All Things Homebrewing

Anybody have any tips on working with coconut? I think my next mild is going to get coconut and cocoa nibs, and right now I'm planning on toasting some shredded coconut and adding it in secondary.
We've brewed a chocolate / coconut milk stout several times so I looked up some of my notes.

5 gallon batch = 3 pounds of unsweetened shredded coconut. Toasted at 350.

4 days in the secondary in a sanitized grain bag.

Keep the coconut and make homemade almond joy bars.

There will be oily chunks in the beer - if you keg it it shouldn't be a problem. If you bottle you might have some problems with secondary fermentation in the bottles.

Hope this helps.
 
Got my barleywine kegged up yesterday. Realized I should have taken a FG sample before I hooked it up to CO2. Looks like I'll pull a sample and de-gas through a coffee filter and see where it finished.

I'm thinking of splitting off some it and adding coffee, something I've enjoyed before but never done myself.
 
Got my barleywine kegged up yesterday. Realized I should have taken a FG sample before I hooked it up to CO2. Looks like I'll pull a sample and de-gas through a coffee filter and see where it finished.

I'm thinking of splitting off some it and adding coffee, something I've enjoyed before but never done myself.

I'm sure you saw this already, but pretty interesting comparisons of coffee treatment in beer.

 
I'm sure you saw this already, but pretty interesting comparisons of coffee treatment in beer.


Saw there was an article but haven't read it yet. I'll have to read that when I get a chance.

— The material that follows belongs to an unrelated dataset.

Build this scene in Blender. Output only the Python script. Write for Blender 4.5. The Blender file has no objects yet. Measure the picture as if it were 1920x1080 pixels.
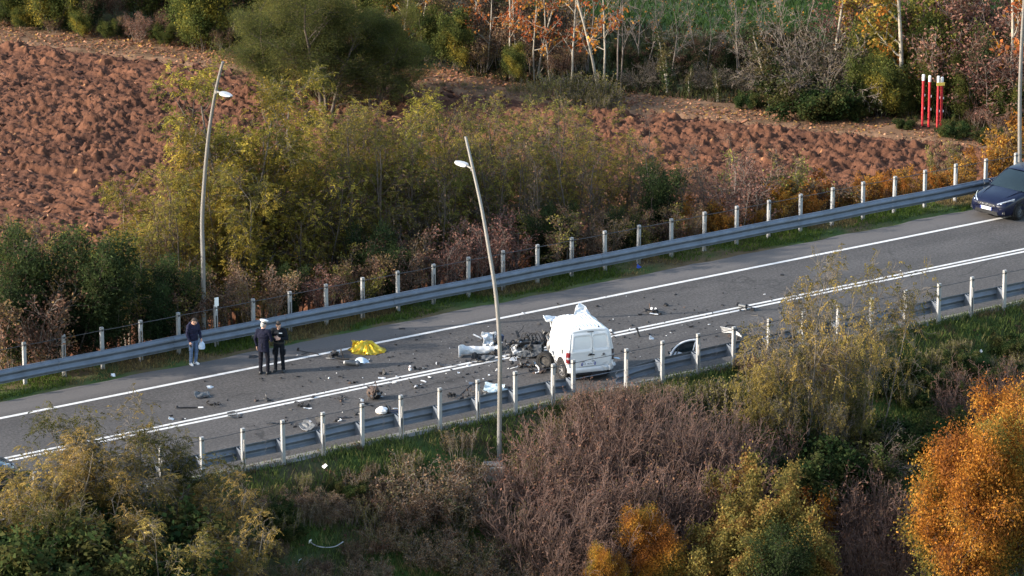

The presentation we had this month for our club meeting was on coffee. The guys did an experiment with ground, rough crush, and cold brew additions using the same amount of coffee by weight. They also talked with Mike at Mostra Coffee about his experiences with all the beer collaborations he's done all over the world.
 
Mead currently aging: (starting two new batches tomorrow but need to decide what)
Orange Blossom trad from 1.092 to 1.015, backsweetened to about 1.03. 2-3 months old, will bottle in October.
Barleywine braggot (maris otter malt, cascade hops and buckwheat/wildflower honey). 3 bottles of carbed, 1/2 gal of still. The carbed portion was great already, letting the still stuff age.
Buckwheat/wildflower trad (about 15-16%, needs to age more even though it is 4 months old already.
Black Currant and Blackberry orange blossom. 1.14 to 1.042, will be backsweetening to 1.055 in a week or so as it is pretty acidic. Very good though.
Watermelon session: This tastes great at only 5 weeks, but will need to stir before bottling, then agitate before drinking as some of the good stuff sinks to the bottom and it is much better if you just mix it up. Used real watermelon juice and simply watermelon.
Going to replicate my best batch tomorrow (black cherry, oak, vanilla), and the other gallon will probably be cotton candy grapes as I froze a shitload of them.

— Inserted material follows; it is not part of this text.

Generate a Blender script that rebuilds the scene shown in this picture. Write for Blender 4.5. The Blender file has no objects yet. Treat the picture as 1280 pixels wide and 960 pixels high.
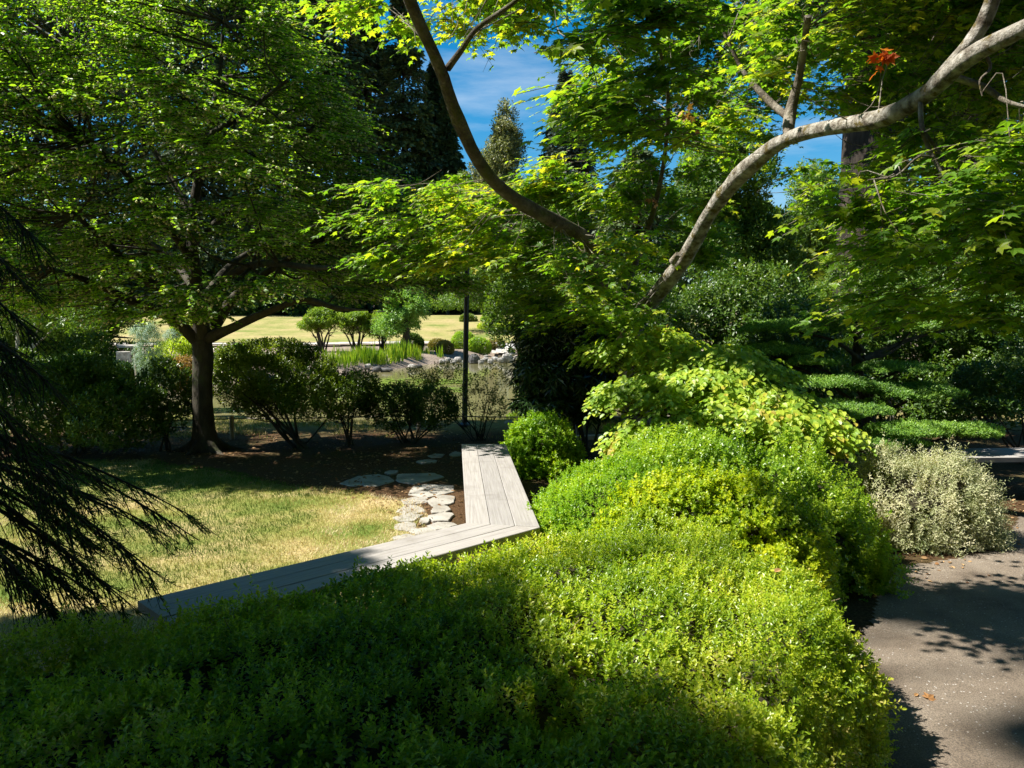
import bpy, math
import numpy as np
R = math.radians
sc = bpy.context.scene

# ------------------------------------------------------------------ camera, sky, sun, exposure
CAMZ = 1.85
PITCH = math.atan(85/967)
cam = bpy.data.cameras.new('camera'); camo = bpy.data.objects.new('camera', cam)
sc.collection.objects.link(camo); sc.camera = camo
cam.sensor_width = 36; cam.lens = 967/1280*36; cam.clip_start = 0.05; cam.clip_end = 2000
camo.location = (0, 0, CAMZ); camo.rotation_euler = (R(90)-PITCH, 0, 0)

SUN_ELEV = R(52); SUN_AZ_LEFT = R(91)            # sun stands to the left
SD = np.array([-math.sin(SUN_AZ_LEFT)*math.cos(SUN_ELEV), math.cos(SUN_AZ_LEFT)*math.cos(SUN_ELEV), math.sin(SUN_ELEV)])
w = bpy.data.worlds.new('World'); sc.world = w; w.use_nodes = True
nt = w.node_tree; nt.nodes.clear()
def wn(t, **k):
    n = nt.nodes.new(t)
    for a, b in k.items(): setattr(n, a, b)
    return n
sky = wn('ShaderNodeTexSky', sky_type='NISHITA', sun_disc=False, sun_elevation=SUN_ELEV, sun_rotation=-SUN_AZ_LEFT)
sky.altitude = 300; sky.air_density = 1.0; sky.dust_density = 0.15; sky.ozone_density = 2.5
tc = wn('ShaderNodeTexCoord'); mp = wn('ShaderNodeMapping'); mp.inputs['Scale'].default_value = (2.2, 2.2, 11)
mp.inputs['Rotation'].default_value = (0, R(12), 0)
nz = wn('ShaderNodeTexNoise'); nz.inputs['Scale'].default_value = 1.6; nz.inputs['Detail'].default_value = 7
nz.inputs['Roughness'].default_value = .6
cr = wn('ShaderNodeValToRGB'); cr.color_ramp.elements[0].position = .47; cr.color_ramp.elements[1].position = .9
cr.color_ramp.elements[1].color = (.55, .55, .55, 1)
mx = wn('ShaderNodeMix', data_type='RGBA'); mx.inputs['B'].default_value = (9, 9.5, 10, 1)
bg = wn('ShaderNodeBackground'); bg.inputs['Strength'].default_value = 0.05
wo = wn('ShaderNodeOutputWorld')
L = nt.links.new
L(tc.outputs['Generated'], mp.inputs[0]); L(mp.outputs[0], nz.inputs['Vector']); L(nz.outputs[0], cr.inputs[0])
L(cr.outputs[0], mx.inputs['Factor']); hs = wn('ShaderNodeHueSaturation'); hs.inputs['Saturation'].default_value = 1.5; hs.inputs['Value'].default_value = 1.2; hs.inputs['Hue'].default_value = .49; L(sky.outputs[0], hs.inputs['Color']); L(hs.outputs[0], mx.inputs['A']); L(mx.outputs['Result'], bg.inputs[0])
L(bg.outputs[0], wo.inputs[0])

sl = bpy.data.lights.new('sun', 'SUN'); sl.energy = 5.0; sl.angle = R(.53); sl.color = (1, .955, .87)
so = bpy.data.objects.new('sun', sl); sc.collection.objects.link(so)
from mathutils import Vector
so.rotation_euler = Vector(SD).to_track_quat('Z', 'Y').to_euler(); so.location = (-20, 5, 30)
sc.view_settings.view_transform = 'Standard'; sc.view_settings.look = 'None'
sc.view_settings.exposure = 1.27; sc.view_settings.gamma = 1; sc.view_settings.use_curve_mapping = False
cy = sc.cycles
cy.max_bounces = 7; cy.diffuse_bounces = 2; cy.glossy_bounces = 3; cy.transmission_bounces = 4
cy.transparent_max_bounces = 4; cy.use_denoising = True; cy.caustics_reflective = False; cy.caustics_refractive = False
cy.use_adaptive_sampling = True; cy.adaptive_threshold = 0.012; cy.sample_clamp_indirect = 6

# ------------------------------------------------------------------ measuring helpers
def ray(px, py):
    u = (px-640)/967; v = (480-py)/967
    return np.array([u, math.cos(PITCH)+v*math.sin(PITCH), -math.sin(PITCH)+v*math.cos(PITCH)])
def PX(px, py, d):
    r = ray(px, py); return np.array([0, 0, CAMZ]) + r*(d/r[1])
def G(px, py, z=0.0):
    r = ray(px, py); return np.array([0, 0, CAMZ]) + r*((z-CAMZ)/r[2])

# ------------------------------------------------------------------ numpy noise
def _h(i, j, k, s):
    n = (i*374761393 + j*668265263 + k*2147483647 + s*1274126177) & 0xffffffff
    n = ((n ^ (n >> 13))*1274126177) & 0xffffffff
    n = n ^ (n >> 16)
    return (n & 0xffff)/65535.0
def vnoise(p, scale=1.0, seed=0):
    p = np.asarray(p, float)*scale
    if p.shape[-1] == 2: p = np.concatenate([p, np.zeros(p.shape[:-1]+(1,))], -1)
    f = np.floor(p); t = p-f; t = t*t*(3-2*t); f = f.astype(np.int64)
    o = 0
    for a in (0, 1):
        for b in (0, 1):
            for c in (0, 1):
                o = o + _h(f[..., 0]+a, f[..., 1]+b, f[..., 2]+c, seed)*(t[..., 0] if a else 1-t[..., 0])*(t[..., 1] if b else 1-t[..., 1])*(t[..., 2] if c else 1-t[..., 2])
    return o
def fbm(p, scale=1.0, seed=0, o=3):
    v = 0; a = .5; s = 0
    for i in range(o):
        v = v + a*vnoise(p, scale*2**i, seed+i*17); s += a; a *= .5
    return v/s
def nrm(v):
    return v/np.maximum(np.linalg.norm(v, axis=-1, keepdims=True), 1e-9)

# ------------------------------------------------------------------ object helpers
def link(o, parent=None):
    sc.collection.objects.link(o)
    if parent is not None: o.parent = parent
    return o
def tag(o, label=None, cat=None, group=None, kind=None):
    if label: o['label'] = label
    if cat: o['category'] = cat
    if group: o['group'] = group
    if kind: o['kind'] = kind
    return o
def thing(name, loc, label, cat, group=None):
    o = bpy.data.objects.new(name, None); o.location = (0, 0, 0); o.empty_display_size = .1
    o.location = tuple(float(v) for v in loc)
    return tag(link(o), label, cat, group)
def mesh_np(name, V, F, mat, parent=None, rnd=None, smooth=False, tone=None):
    """V (n,3) world; F list of int arrays (m,k)."""
    V = np.asarray(V, np.float32)
    if not isinstance(F, list): F = [F]
    F = [np.asarray(f, np.int32) for f in F if len(f)]
    me = bpy.data.meshes.new(name)
    if parent is not None: V = V - np.array(parent.location, np.float32)
    me.vertices.add(len(V)); me.vertices.foreach_set('co', V.ravel())
    idx = np.concatenate([f.ravel() for f in F]); me.loops.add(len(idx)); me.loops.foreach_set('vertex_index', idx)
    tot = np.concatenate([np.full(len(f), f.shape[1], np.int32) for f in F])
    st = np.concatenate([[0], np.cumsum(tot)[:-1]]).astype(np.int32)
    me.polygons.add(len(tot)); me.polygons.foreach_set('loop_start', st)
    me.polygons.foreach_set('use_smooth', np.full(len(tot), bool(smooth)))
    if rnd is not None:
        a = me.attributes.new('rnd', 'FLOAT', 'FACE'); a.data.foreach_set('value', np.asarray(rnd, np.float32))
    if tone is not None:
        a = me.attributes.new('tone', 'FLOAT', 'FACE'); a.data.foreach_set('value', np.asarray(tone, np.float32))
    me.update(calc_edges=True); me.materials.append(mat)
    return link(bpy.data.objects.new(name, me), parent)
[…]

cheers all. Let me know if you wanna trade bottles or recipes if you have something tasty.
 
I found a good deal on a small fruit press over the summer and picked it up thinking I could make some small batches of fruit beverages. Decided to take a swing at cider and picked a lot of crabapples from local trees and supplemented with culinary apples from the store. I never realized how much fruit goes into making juice. 22lbs went into one gallon. Granted, the crabapples gave up a lot less juice per pound but still, so much apple.
 
I found a good deal on a small fruit press over the summer and picked it up thinking I could make some small batches of fruit beverages. Decided to take a swing at cider and picked a lot of crabapples from local trees and supplemented with culinary apples from the store. I never realized how much fruit goes into making juice. 22lbs went into one gallon. Granted, the crabapples gave up a lot less juice per pound but still, so much apple.
how did you juice them?
 
I've heard another way is to use a (new) garbage disposal to break up the apples for pressing.

I guess I could see that working although not the easiest to clean out. Cheaper than a food processor but are garbage disposals food safe? I believe the blade is usually stainless steel but I have no idea if the other pieces are food grade materials.
 
I guess I could see that working although not the easiest to clean out. Cheaper than a food processor but are garbage disposals food safe? I believe the blade is usually stainless steel but I have no idea if the other pieces are food grade materials.

Sorry, can't help you there other than I have heard of people using them around here.

Kviek yeast says hi.

Yeah, it gets the easy part with no sweating involved.
 
Bottle conditioning mixed culture beers can be so frustrating. Opened two saisons last night after two months of conditioning and clearly they need another couple months to figure their shit out. Why do I love the torture of this process.